Arrange potatoes in a single layer on the pan and bake in a preheated 425 degree oven for 30 minutes, or until golden and tender, turning once. Season with salt.

Next time I'll tell you why we think we got such a good crop of sweet potatoes, and, by the way, it isn't too late to plant some spinach and lettuce. I'll post some photos of my hoop houses and give a link to information on how to make one.

Wednesday, September 28, 2011

Roller Coaster

It has been over a month since my first and only blog entry and I have been on a roller coaster since then. The spiritual retreat I was leaving to attend was one of the most amazing and uplifting weekends I can remember. It had quite an impact on me!

Soon after it became apparent I would need to travel again to my parents home in Iowa, and in a whirlwind trip I flew out, packed up all the belongings my mom and dad wanted us to keep in our Kentucky family homes before they sold the rest, and then drove over 16 hours straight in a rental truck with a 15 foot bed. Whew!

Getting back to some semblance of normal has been my goal since my return. I woke this morning with a new handbag design buzzing around my mind so I'm glad I've relaxed enough to get the creative juices flowing again.

I have spent the last several days doing my homework for my next Peer Advisory session with Kathleen O'Brien next week. I've done a lot of planning and organization to get my weaving business on the road again with style.

You might be interesting in seeing the work I've done on my Lacetree Weaving web site, which you can see at , which, though not complete, has several events you might be interested in attending. I have a piece in a Gathering Artists collaborative exhibit, called the Red Thread Project, at the Community Arts Center in Danville, KY in October through mid November. And you can come see my new studio and our farm during the Lacetree Weaving Studio Open House and Garden Sale on November 5th and 6th. I hope to have several of the new style handbag available by then. Please check out the News and Events page on my web site for more information.

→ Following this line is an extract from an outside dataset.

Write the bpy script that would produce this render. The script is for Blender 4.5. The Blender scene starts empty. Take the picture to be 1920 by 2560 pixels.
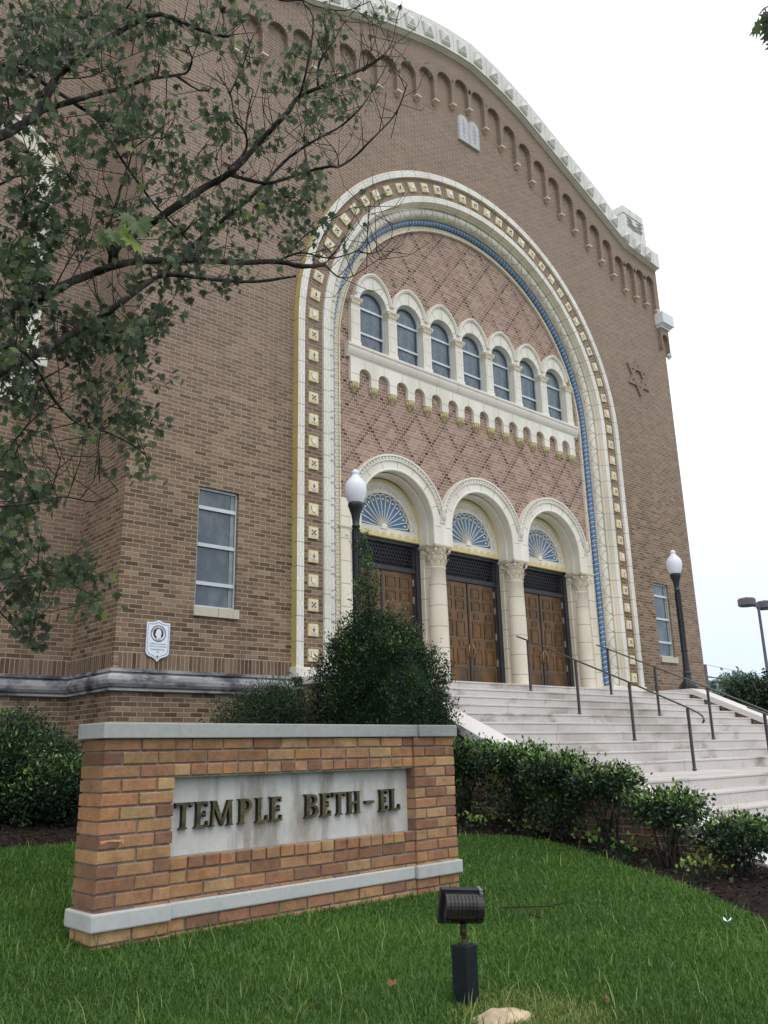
import bpy, math, random
import numpy as np
from mathutils import Vector, Matrix
from mathutils.geometry import tessellate_polygon
PI = math.pi
sc = bpy.context.scene
COL = sc.collection
R = math.radians
# ------------------------------------------------------------------ camera (eye level is z = 0, facade is parallel to X)
YAW, PITCH, ROLL, FPX = R(41.56), R(15.85), R(-1.277), 2115.0
_f = np.array([math.sin(YAW)*math.cos(PITCH), math.cos(YAW)*math.cos(PITCH), math.sin(PITCH)])
_r0 = np.array([math.cos(YAW), -math.sin(YAW), 0.0]); _u0 = np.cross(_r0, _f)
_r = _r0*math.cos(ROLL)+_u0*math.sin(ROLL); _u = -_r0*math.sin(ROLL)+_u0*math.cos(ROLL)
cam_d = bpy.data.cameras.new('camera'); cam = bpy.data.objects.new('camera', cam_d); COL.objects.link(cam)
cam.matrix_world = Matrix(((_r[0], _u[0], -_f[0], 0), (_r[1], _u[1], -_f[1], 0), (_r[2], _u[2], -_f[2], 0), (0, 0, 0, 1)))
cam_d.sensor_fit = 'VERTICAL'; cam_d.sensor_height = 24.0; cam_d.lens = 24.0*FPX/2560.0
cam_d.clip_start = 0.05; cam_d.clip_end = 2000
sc.camera = cam
# ------------------------------------------------------------------ world: bright overcast sky over a sky texture
SUN_EL, SUN_AZ = R(58), R(200)       # high, behind the camera
w = bpy.data.worlds.new("World"); sc.world = w; w.use_nodes = True
nt = w.node_tree; nt.nodes.clear()
out = nt.nodes.new('ShaderNodeOutputWorld'); bg = nt.nodes.new('ShaderNodeBackground')
sky = nt.nodes.new('ShaderNodeTexSky'); sky.sky_type = 'NISHITA'; sky.sun_disc = False
sky.sun_elevation = SUN_EL; sky.sun_rotation = SUN_AZ; sky.air_density = 1.0; sky.dust_density = 4.0; sky.ozone_density = 1.0
hs = nt.nodes.new('ShaderNodeHueSaturation'); hs.inputs['Saturation'].default_value = 0.35
nt.links.new(sky.outputs[0], hs.inputs['Color'])
tc = nt.nodes.new('ShaderNodeTexCoord'); sx = nt.nodes.new('ShaderNodeSeparateXYZ'); nt.links.new(tc.outputs['Generated'], sx.inputs[0])
cr = nt.nodes.new('ShaderNodeValToRGB')
e = cr.color_ramp.elements
e[0].position = 0.0; e[0].color = (0.50, 0.55, 0.66, 1)
e[1].position = 0.75; e[1].color = (1.0, 1.0, 1.0, 1)
n1 = e.new(0.16); n1.color = (0.58, 0.66, 0.82, 1)
n2 = e.new(0.34); n2.color = (0.72, 0.76, 0.82, 1)
nt.links.new(sx.outputs['Z'], cr.inputs['Fac'])
cl = nt.nodes.new('ShaderNodeVectorMath'); cl.operation = 'SCALE'; cl.inputs['Scale'].default_value = 17.0
nt.links.new(cr.outputs[0], cl.inputs[0])
mx = nt.nodes.new('ShaderNodeMix'); mx.data_type = 'RGBA'; mx.inputs[0].default_value = 0.85
nt.links.new(hs.outputs[0], mx.inputs[6]); nt.links.new(cl.outputs[0], mx.inputs[7])
nt.links.new(mx.outputs[2], bg.inputs['Color']); bg.inputs['Strength'].default_value = 0.10
nt.links.new(bg.outputs[0], out.inputs[0])
sun_d = bpy.data.lights.new('sun', 'SUN'); sun_d.energy = 0.6; sun_d.angle = R(25); sun_d.color = (1.0, 0.97, 0.93)
sun = bpy.data.objects.new('sun', sun_d); COL.objects.link(sun)
_sd = Vector((math.sin(SUN_AZ)*math.cos(SUN_EL), math.cos(SUN_AZ)*math.cos(SUN_EL), math.sin(SUN_EL)))
sun.rotation_euler = _sd.to_track_quat('Z', 'Y').to_euler()
sc.view_settings.view_transform = 'Standard'; sc.view_settings.look = 'None'
sc.view_settings.exposure = 0.08; sc.view_settings.gamma = 1.0
sc.cycles.max_bounces = 6; sc.cycles.diffuse_bounces = 3; sc.cycles.glossy_bounces = 2; sc.cycles.transmission_bounces = 4
sc.cycles.transparent_max_bounces = 8

def at(px, py, depth):
    """authoring helper: a real 3-D point for a direction of the photograph and a true distance"""
    d = _f + (px-960.0)/FPX*_r - (py-1280.0)/FPX*_u
    return Vector((d*depth).tolist())

# ------------------------------------------------------------------ materials
def srgb(r, g, b):
    f = lambda c: (c/255/12.92) if c/255 <= .04045 else ((c/255+.055)/1.055)**2.4
    return (f(r), f(g), f(b), 1.0)
class NT:
    def __init__(s, name, rough=.8, spec=.3, metal=0.0):
        s.m = bpy.data.materials.new(name); s.m.use_nodes = True; s.t = s.m.node_tree; s.t.nodes.clear()
        s.o = s.t.nodes.new('ShaderNodeOutputMaterial'); s.b = s.t.nodes.new('ShaderNodeBsdfPrincipled')
        s.t.links.new(s.b.outputs[0], s.o.inputs[0])
        s.b.inputs['Roughness'].default_value = rough; s.b.inputs['Specular IOR Level'].default_value = spec
        s.b.inputs['Metallic'].default_value = metal
    def n(s, k): return s.t.nodes.new(k)
    def l(s, a, b): s.t.links.new(a, b)
    def put(s, v, sock):
        if isinstance(v, (int, float)): sock.default_value = v
        elif isinstance(v, tuple): sock.default_value = v
        else: s.l(v, sock)
    def math(s, op, a, b=0.0, c=None):
        n = s.n('ShaderNodeMath'); n.operation = op; s.put(a, n.inputs[0]); s.put(b, n.inputs[1])
        if c is not None: s.put(c, n.inputs[2])
        return n.outputs[0]
    def uv(s):
        n = s.n('ShaderNodeUVMap'); n.uv_map = 'UVMap'; q = s.n('ShaderNodeSeparateXYZ'); s.l(n.outputs[0], q.inputs[0])
        return q.outputs[0], q.outputs[1]
    def pos(s):
        return s.n('ShaderNodeTexCoord').outputs['Object']
    def noise(s, scale, detail=3, vec=None, rough=.55, stretch=None):
        n = s.n('ShaderNodeTexNoise'); n.inputs['Scale'].default_value = scale; n.inputs['Detail'].default_value = detail; n.inputs['Roughness'].default_value = rough
        v = vec if vec is not None else s.pos()
        if stretch:
            mp = s.n('ShaderNodeMapping'); mp.inputs['Scale'].default_value = stretch; s.l(v, mp.inputs[0]); v = mp.outputs[0]
        s.l(v, n.inputs['Vector']); return n.outputs[0]
    def comb(s, a, b, c=0.0):
        n = s.n('ShaderNodeCombineXYZ'); s.put(a, n.inputs[0]); s.put(b, n.inputs[1]); s.put(c, n.inputs[2]); return n.outputs[0]
    def rand(s, a, b):
        n = s.n('ShaderNodeTexWhiteNoise'); n.noise_dimensions = '2D'; s.l(s.comb(a, b), n.inputs['Vector']); return n.outputs['Value']
    def ramp(s, fac, stops, interp='LINEAR'):
        n = s.n('ShaderNodeValToRGB'); n.color_ramp.interpolation = interp; el = n.color_ramp.elements
        el[0].position, el[0].color = stops[0]; el[1].position, el[1].color = stops[-1]
        for p, c in stops[1:-1]:
            q = el.new(p); q.color = c
        s.put(fac, n.inputs[0]); return n.outputs[0]
    def mix(s, fac, a, b, mode='MIX'):
        n = s.n('ShaderNodeMix'); n.data_type = 'RGBA'; n.blend_type = mode
        s.put(fac, n.inputs[0]); s.put(a, n.inputs[6]); s.put(b, n.inputs[7]); return n.outputs[2]
    def smooth(s, v, lo, hi, a=0.0, b=1.0):
        n = s.n('ShaderNodeMapRange'); n.interpolation_type = 'SMOOTHSTEP'
        s.put(v, n.inputs[0]); n.inputs[1].default_value = lo; n.inputs[2].default_value = hi; n.inputs[3].default_value = a; n.inputs[4].default_value = b
        return n.outputs[0]
    def color(s, c): s.put(c, s.b.inputs['Base Color'])
    def bump(s, h, strength=.4, dist=.01):
        n = s.n('ShaderNodeBump'); n.inputs['Strength'].default_value = strength; n.inputs['Distance'].default_value = dist
        s.put(h, n.inputs['Height']); s.l(n.outputs[0], s.b.inputs['Normal'])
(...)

The summer garden is winding down and I've cleared some of it for winter. Soon the summer garden will be put to bed with either mulch or cover crops. I will write a blog soon on fall and winter gardening and hoop houses, two subjects dear to my heart. It isn't too late to look into planting for fall and winter crops.

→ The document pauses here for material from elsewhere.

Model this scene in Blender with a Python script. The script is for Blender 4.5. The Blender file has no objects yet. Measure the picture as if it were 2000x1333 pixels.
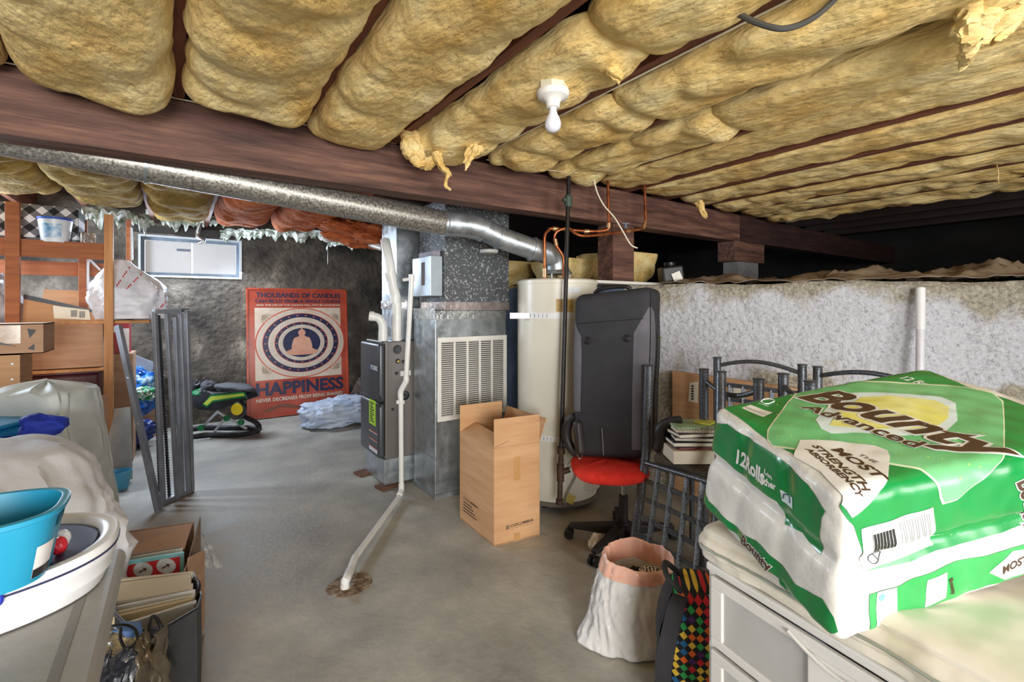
import bpy, math, random
import numpy as np
from mathutils import Vector, Matrix, noise
V=Vector; PI=math.pi
C=bpy.context.scene.collection
# ---------------- camera ----------------
FP=927.0; H=1.31; YAW=math.radians(35.04)
F=V((math.sin(YAW),math.cos(YAW),0)); R=V((math.cos(YAW),-math.sin(YAW),0)); Z=V((0,0,1))
CAM=V((0,0,H))
cd=bpy.data.cameras.new('camera'); cam=bpy.data.objects.new('camera',cd); C.objects.link(cam)
cam.location=CAM; cam.rotation_euler=(PI/2,0,-YAW)
cd.sensor_width=36; cd.lens=FP/2000*36; cd.shift_y=-66.5/2000; cd.clip_start=.02
bpy.context.scene.camera=cam
# ---------------- world, lights, exposure ----------------
sc=bpy.context.scene
sc.view_settings.view_transform='Standard'; sc.view_settings.look='None'; sc.view_settings.gamma=1
sc.view_settings.exposure=0.4
w=bpy.data.worlds.new('world'); sc.world=w; w.use_nodes=True
w.node_tree.nodes['Background'].inputs[0].default_value=(.95,.97,1,1)
w.node_tree.nodes['Background'].inputs[1].default_value=1.5
def area(name,loc,target,sx,sy,power,col):
    l=bpy.data.lights.new(name,'AREA'); l.shape='RECTANGLE'; l.size=sx; l.size_y=sy; l.energy=power; l.color=col
    o=bpy.data.objects.new(name,l); C.objects.link(o); o.location=loc
    o.rotation_euler=(V(target)-V(loc)).to_track_quat('-Z','Y').to_euler(); return o
area('fill_light_left',(-1.2,-3.6,1.3),(.3,3,1.25),1.9,1.6,230,(1,.985,.96))  # main fill lamp added behind the camera; the doorway is imagined
area('fill_light_right',(2.0,-3.6,1.3),(1.6,2.5,1.3),1.6,1.5,52,(1,.975,.94))  # weaker fill lamp added behind the camera, right side, no real doorway
area('window_light_far',(.15,6.2,1.85),(.3,4.2,.2),.95,.4,34,(.72,.84,1))
area('window_light_left',(-1.85,5.2,1.7),(.6,4.6,.6),.6,.9,95,(.74,.86,1))
# ---------------- helpers ----------------
def ray(px,py): return F+R*((px-1000)/FP)+Z*((600-py)/FP)
def pd(px,py,d): return CAM+ray(px,py)*d
def pY(px,py,Y): r=ray(px,py); return CAM+r*(Y/r.y)
def pX(px,py,X): r=ray(px,py); return CAM+r*(X/r.x)
def pZ(px,py,z): r=ray(px,py); return CAM+r*((z-H)/r.z)
def lerp(a,b,t): return a+(b-a)*t
def nz(p,s=1.0): return noise.noise(V((p[0]*s,p[1]*s,p[2]*s)))
def fb(p,s,o=4): return noise.fractal(V((p[0]*s,p[1]*s,p[2]*s)),.8,2.0,o)
def s2l(h):
    h=h.lstrip('#'); r=[]
    for i in (0,2,4):
        c=int(h[i:i+2],16)/255; r.append(c/12.92 if c<.04045 else ((c+.055)/1.055)**2.4)
    return (*r,1)
MC={}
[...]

Until then, love and light, Fox

Wednesday, August 24, 2011

Thoughts on weaving, gardening and being Fox

In an effort to bring various aspects of my life together in a more integrated fashion, I am beginning this blog today on my dear husband's birthday.

My weaving studio, Lacetree Weaving, llc, is installed in the new addition to our house and things are moving along nicely. I soon will be finishing up my piece for the Red Thread Project, a Gathering Artists exhibit at the Community Arts Center in Danville in October and November. This blog is part of the homework I've been working on from my session with Kathleen O'Brien, a Peer Advisor with the Kentucky Arts Council. She is helping me put a new face on my company and pointing me in a positive and energetic direction.

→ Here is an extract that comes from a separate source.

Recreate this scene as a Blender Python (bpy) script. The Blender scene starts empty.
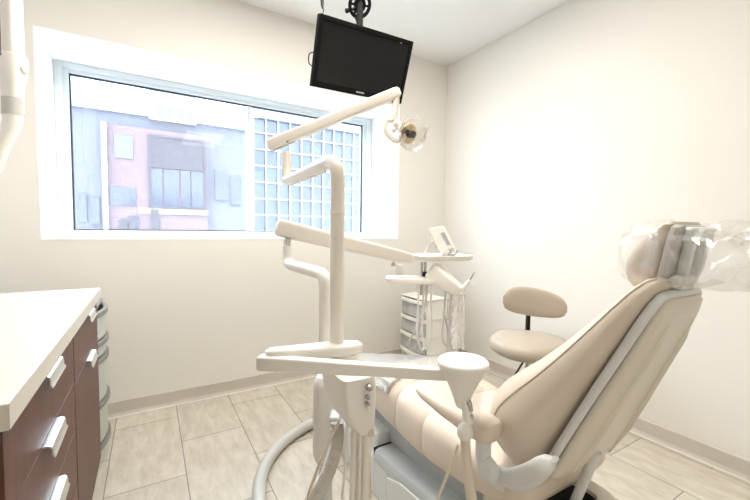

The garden is producing well and yesterday netted salsa nicely lined up in pint jars, okra flash frozen in bags and marinated roasted Carmen Italian peppers flash frozen in cupcake shapes to grace our winter dishes. Seedlings in the fall and winter garden are doing well, but take daily care. They are covered with row cover cloth to keep the insect and mammal pests out.

I'll need help from the birthday boy to keep things watered for the next few days as I am attending a spiritual retreat. "Being Fox" or more accurately "being my Self" is my daily goal and this retreat is a break from the day-to-day distractions to help me find out how to better be me.